What we did love about the car included:

•Fit and finish. The Mach-E is a very well assembled car. We found a very tight vehicle with no squeaks or rattles, and very consistent panel gaps.

•Driving feel and balance. Despite being a very heavy car, the balance of the vehicle on the road was excellent. With the low center of gravity and balance between wheels it was a joy to drive with a neutral feel. Some might want a bit more aggressive handling, and that is available in the GT variant.

• A very driver-friendly cabin. The center screen has the things that should be there, and the driver’s display has the things that a driver needs to be aware of. The UI of the center display takes a minimal time to get used to, and becomes very intuitive in a short time.

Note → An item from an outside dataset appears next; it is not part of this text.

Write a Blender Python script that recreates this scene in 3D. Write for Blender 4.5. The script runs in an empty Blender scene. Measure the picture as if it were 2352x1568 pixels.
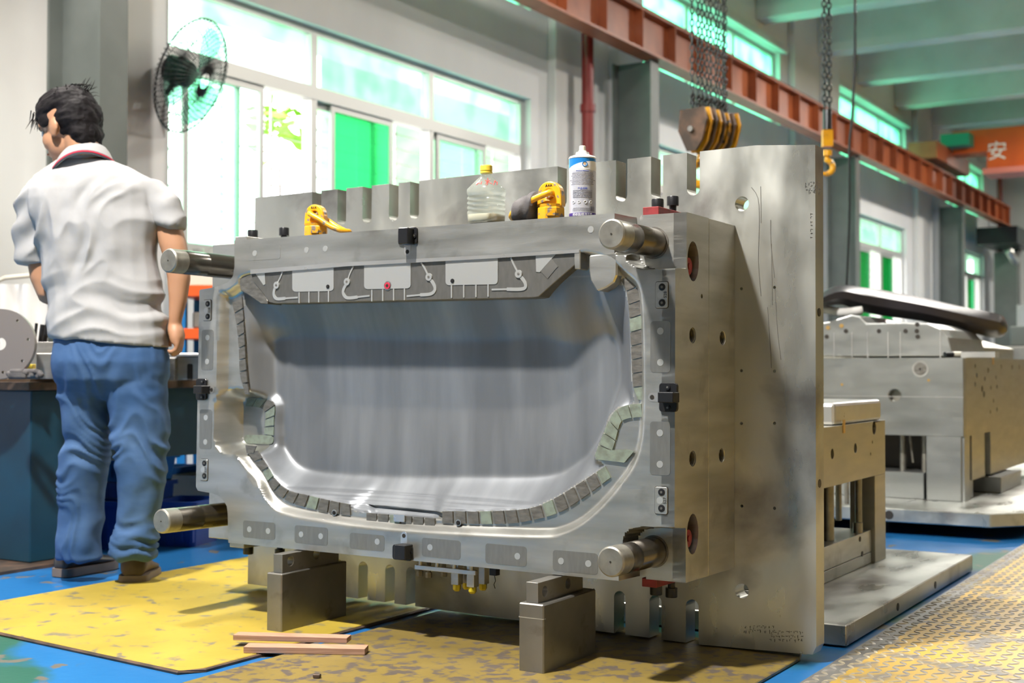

•The Co-Pilot360 L2 ADAS system is very easy to use, and takes its tasks to hand very safely, and intuitively. With its upcoming OTA upgrade to a subscription full self-driving on some roads service this summer, it is set to become one of the best ADAS systems on the market today.

• Lastly, would your humble automobile reviewer consider spending his hard-earned cash on the Mustang Mach-E? The answer is yes, I’ve been driving BEVs for over a decade, and am currently in the consideration phase for my next BEV, and the Mach-E is on my shortlist of cars that include others from Stuttgart, Cuautitlán, Ingolstadt, Wolfsburg, and Oppama.